Every record must be repeated exactly; omit any pictures they contain.

## Dataset extract

-- START --

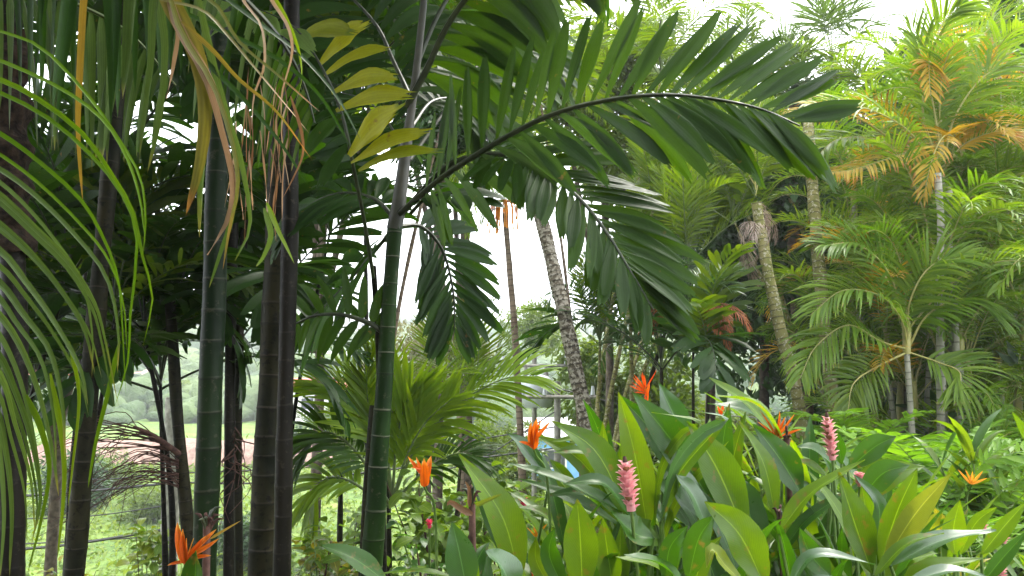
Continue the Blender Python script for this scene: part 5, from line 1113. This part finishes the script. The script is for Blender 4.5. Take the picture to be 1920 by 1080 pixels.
big(B13, [(1085, 930), (1055, 890), (1030, 860)], 36, 'ginger', 3.2)
# fuller stands behind and between
def gplant(px, py, d, nst, label, mats=('ginger', 'ginger', 'gdark'), L_=0.46, W_=0.075, lean=0.25, cat='ginger plant', name='ginger_plant', group='broad leaved plants of the front bed', nl=8):
    c = P(px, py, d); z0 = hgt(c[0], d); t = thing(name, (c[0], d, z0), label, cat, group); h = c[2] - z0; base = np.array(t.location)
    for s in range(nst):
        a = rng.uniform(0, 6.28); ln = rng.uniform(0.3, 1) * lean; ft = base + np.array([math.cos(a) * 0.12, math.sin(a) * 0.12, -0.03]); tp = ft + np.array([math.cos(a) * ln, math.sin(a) * ln, h * rng.uniform(0.72, 1.0)])
        path = spline([ft, (ft + tp) / 2 + (0, 0, 0.05), tp], 16); tube_obj('stem', path, np.linspace(0.011, 0.005, 16), M['stem'], t, 6)
        az = rng.uniform(0, 6.28); P0, D, Nn, LL = [], [], [], []
        for k in range(nl):
            q = 0.32 + 0.66 * k / (nl - 1); i = int(q * 15); az2 = az + (k % 2) * math.pi + rng.normal(0, 0.3); e = 0.55 + 0.6 * q + rng.normal(0, .12)
            dd = np.array([math.cos(az2) * math.cos(e), math.sin(az2) * math.cos(e), math.sin(e)]); P0.append(path[i]); D.append(dd)
            Nn.append(np.array([-math.cos(az2) * math.sin(e), -math.sin(az2) * math.sin(e), math.cos(e)]) + rng.normal(0, .15, 3)); LL.append(L_ * rng.uniform(0.75, 1.15) * (0.75 + 0.4 * math.sin(q * 2.6)))
        V, UV = leaves(*map(np.array, (P0, D, Nn)), np.array(LL), W_ * rng.uniform(0.85, 1.15, nl), 7, 5, rng.uniform(0.5, 1.2, nl), 0.2, 'broad', rng.uniform(-.3, .3, nl), 0.02)
        for k in range(nl): link('leaf', mesh('leaf', V[k].reshape(-1, 3) - base, grid_faces(8, 5), M[random.choice(mats)], UV.reshape(-1, 2)), t)
    return t
gplant(1240, 860, 3.6, 7, 'leafy ginger stand behind the pink cone flower')
gplant(1400, 850, 3.7, 7, 'leafy ginger stand behind the tall arching leaves')
gplant(1540, 900, 3.6, 7, 'leafy ginger stand under the pink spike')
gplant(1320, 960, 3.2, 4, 'dark ginger stand in the shade at the bottom centre', ('gdark', 'gsheen'))
gplant(1480, 990, 3.0, 4, 'dark ginger stand in the shade below the orange heliconia', ('gdark',))
gplant(1130, 960, 3.4, 7, 'ginger stand behind the broad glossy leaf', ('ginger', 'gdark'))
gplant(1580, 1010, 2.9, 4, 'dark ginger stand filling the bottom of the bed', ('gdark', 'ginger'))
gplant(1220, 1010, 2.7, 3, 'dark low ginger stand below the pink cone flower', ('gdark',))
gplant(1000, 1020, 3.2, 3, 'low ginger stand right of the tall pale leaf', ('gdark', 'shrub'), 0.3)
gplant(1860, 790, 5.2, 3, 'ginger plant with grey green leaves ranked up its stem above the ferns', ('bluish', 'young'), 0.40, 0.07, 0.3, nl=12)
gplant(1890, 960, 3.6, 5, 'narrow leaved ginger at the lower right edge', ('young', 'ginger'), 0.30, 0.045, nl=10)
gplant(1830, 1010, 3.2, 4, 'narrow leaved ginger in the lower right corner', ('ginger', 'young'), 0.28, 0.045, nl=10)
gplant(1740, 990, 3.3, 4, 'narrow leaved plant with yellow striped leaves left of the corner', ('croton', 'ginger'), 0.24, 0.05, nl=9)
gplant(1910, 880, 5.0, 4, 'narrow leaved ginger at the right edge below the cane fronds', ('young', 'ginger'), 0.36, 0.05, nl=11)

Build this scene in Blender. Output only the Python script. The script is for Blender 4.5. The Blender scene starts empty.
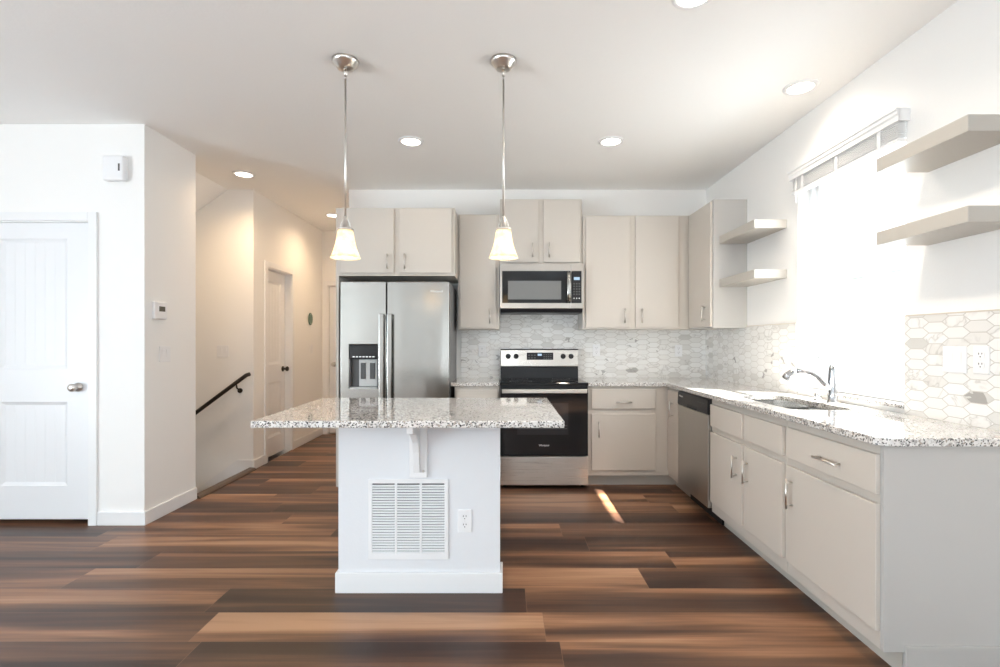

-- END --

## Exercise solution
Continue the Blender Python script for this scene: part 5, from line 1113. This part finishes the script. The script is for Blender 4.5. Take the picture to be 1920 by 1080 pixels.
big(B13, [(1085, 930), (1055, 890), (1030, 860)], 36, 'ginger', 3.2)
# fuller stands behind and between
def gplant(px, py, d, nst, label, mats=('ginger', 'ginger', 'gdark'), L_=0.46, W_=0.075, lean=0.25, cat='ginger plant', name='ginger_plant', group='broad leaved plants of the front bed', nl=8):
    c = P(px, py, d); z0 = hgt(c[0], d); t = thing(name, (c[0], d, z0), label, cat, group); h = c[2] - z0; base = np.array(t.location)
    for s in range(nst):
        a = rng.uniform(0, 6.28); ln = rng.uniform(0.3, 1) * lean; ft = base + np.array([math.cos(a) * 0.12, math.sin(a) * 0.12, -0.03]); tp = ft + np.array([math.cos(a) * ln, math.sin(a) * ln, h * rng.uniform(0.72, 1.0)])
        path = spline([ft, (ft + tp) / 2 + (0, 0, 0.05), tp], 16); tube_obj('stem', path, np.linspace(0.011, 0.005, 16), M['stem'], t, 6)
        az = rng.uniform(0, 6.28); P0, D, Nn, LL = [], [], [], []
        for k in range(nl):
            q = 0.32 + 0.66 * k / (nl - 1); i = int(q * 15); az2 = az + (k % 2) * math.pi + rng.normal(0, 0.3); e = 0.55 + 0.6 * q + rng.normal(0, .12)
            dd = np.array([math.cos(az2) * math.cos(e), math.sin(az2) * math.cos(e), math.sin(e)]); P0.append(path[i]); D.append(dd)
            Nn.append(np.array([-math.cos(az2) * math.sin(e), -math.sin(az2) * math.sin(e), math.cos(e)]) + rng.normal(0, .15, 3)); LL.append(L_ * rng.uniform(0.75, 1.15) * (0.75 + 0.4 * math.sin(q * 2.6)))
        V, UV = leaves(*map(np.array, (P0, D, Nn)), np.array(LL), W_ * rng.uniform(0.85, 1.15, nl), 7, 5, rng.uniform(0.5, 1.2, nl), 0.2, 'broad', rng.uniform(-.3, .3, nl), 0.02)
        for k in range(nl): link('leaf', mesh('leaf', V[k].reshape(-1, 3) - base, grid_faces(8, 5), M[random.choice(mats)], UV.reshape(-1, 2)), t)
    return t
gplant(1240, 860, 3.6, 7, 'leafy ginger stand behind the pink cone flower')
gplant(1400, 850, 3.7, 7, 'leafy ginger stand behind the tall arching leaves')
gplant(1540, 900, 3.6, 7, 'leafy ginger stand under the pink spike')
gplant(1320, 960, 3.2, 4, 'dark ginger stand in the shade at the bottom centre', ('gdark', 'gsheen'))
gplant(1480, 990, 3.0, 4, 'dark ginger stand in the shade below the orange heliconia', ('gdark',))
gplant(1130, 960, 3.4, 7, 'ginger stand behind the broad glossy leaf', ('ginger', 'gdark'))
gplant(1580, 1010, 2.9, 4, 'dark ginger stand filling the bottom of the bed', ('gdark', 'ginger'))
gplant(1220, 1010, 2.7, 3, 'dark low ginger stand below the pink cone flower', ('gdark',))
gplant(1000, 1020, 3.2, 3, 'low ginger stand right of the tall pale leaf', ('gdark', 'shrub'), 0.3)
gplant(1860, 790, 5.2, 3, 'ginger plant with grey green leaves ranked up its stem above the ferns', ('bluish', 'young'), 0.40, 0.07, 0.3, nl=12)
gplant(1890, 960, 3.6, 5, 'narrow leaved ginger at the lower right edge', ('young', 'ginger'), 0.30, 0.045, nl=10)
gplant(1830, 1010, 3.2, 4, 'narrow leaved ginger in the lower right corner', ('ginger', 'young'), 0.28, 0.045, nl=10)
gplant(1740, 990, 3.3, 4, 'narrow leaved plant with yellow striped leaves left of the corner', ('croton', 'ginger'), 0.24, 0.05, nl=9)
gplant(1910, 880, 5.0, 4, 'narrow leaved ginger at the right edge below the cane fronds', ('young', 'ginger'), 0.36, 0.05, nl=11)

Build this scene in Blender. Output only the Python script. The script is for Blender 4.5. The Blender scene starts empty.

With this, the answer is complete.